Politicians who do support Judeo-Christian values urgently need support, as recent news reports reveal. The Boston gay advocacy newspaper In Newsweekly Jan. 25 detailed a well-organized strategy to lobby Bay State legislators.
And a March article in Atlantic Monthly disclosed how former state Rep. Phil Travis of Rehoboth -- who led the fight to defend traditional marriage before his retirement -- was among those targeted for defeat by Colorado software mogul Tim Gill’s nationwide network of gay political donors.
Pope Benedict XVI has repeatedly urged Catholics to exercise their political right to speak out on key life and family issues.
In his address to the Roman Curia on Dec. 22, the pope defended the right of the faithful, and the Church itself, to resist attempts to legally redefine marriage. He explained that it is our duty to defend the human person, according to ZENIT News Service.
The theme of civic responsibility permeates Catholic doctrine.
In “Gaudium et Spes,” the 1965 Pastoral Constitution on the Church in the Modern World, the Second Vatican Council wrote that “laymen are not only bound to penetrate the world with a Christian spirit, but are also called to be witnesses to Christ in all things in the midst of human society.”
Pope John Paul II further spelled out mankind’s urgent need for a Christian witness by the lay faithful in his 1987 Apostolic Exhortation “Christifideles Laici.”
“If lack of commitment is always unacceptable, the present time renders it even more so.
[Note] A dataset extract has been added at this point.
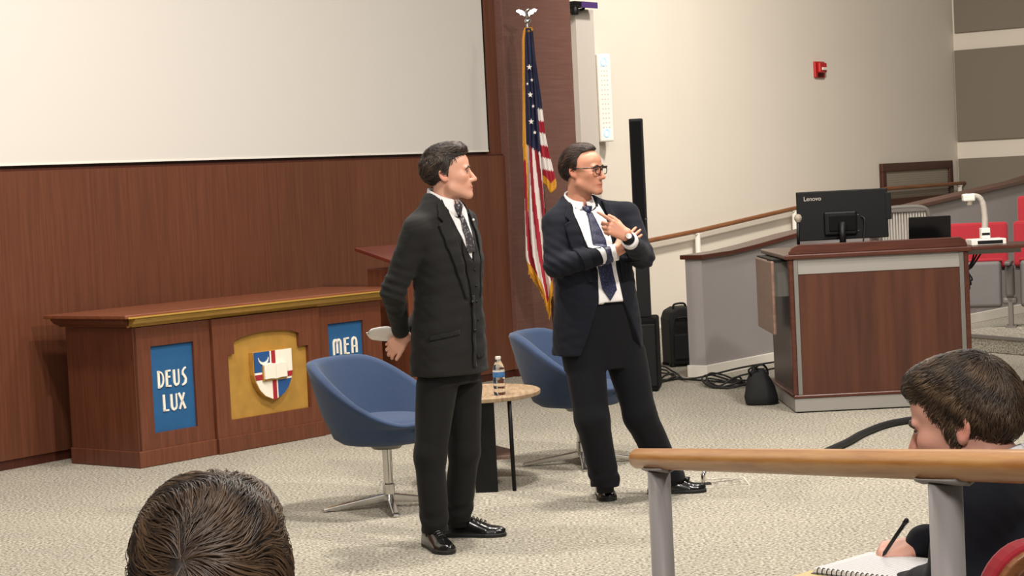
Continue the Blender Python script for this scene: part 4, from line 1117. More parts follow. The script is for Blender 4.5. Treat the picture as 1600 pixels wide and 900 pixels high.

It is not permissible for anyone to remain idle,” he wrote.
And in their 2004 document, “Catholics in Political Life,” the United States Conference of Catholic Bishops noted, “The separation of church and state does not require division between belief and public action, between moral principles and political choices, but protects the right of believers and religious groups to practice their faith and act on their values in public life.”
Catholic Citizenship began in 2004 at the prompting of the bishops of Massachusetts, who asked former Vatican Ambassador Raymond Flynn to head up a civic association that would encourage Catholics to participate in the legislative and electoral process so as to support public policies faithful to Catholic values and the teaching of the magisterium.
“It’s time we let our elected officials know how we feel, and more importantly, what we believe,” Flynn said in a statement on the group’s Web site. “If they ignore us, as most of our present Catholic elected officials do, we must be ready to make them pay the price. We should, just like our Irish forebearers did, learn to use the voting booth to send a clear message.”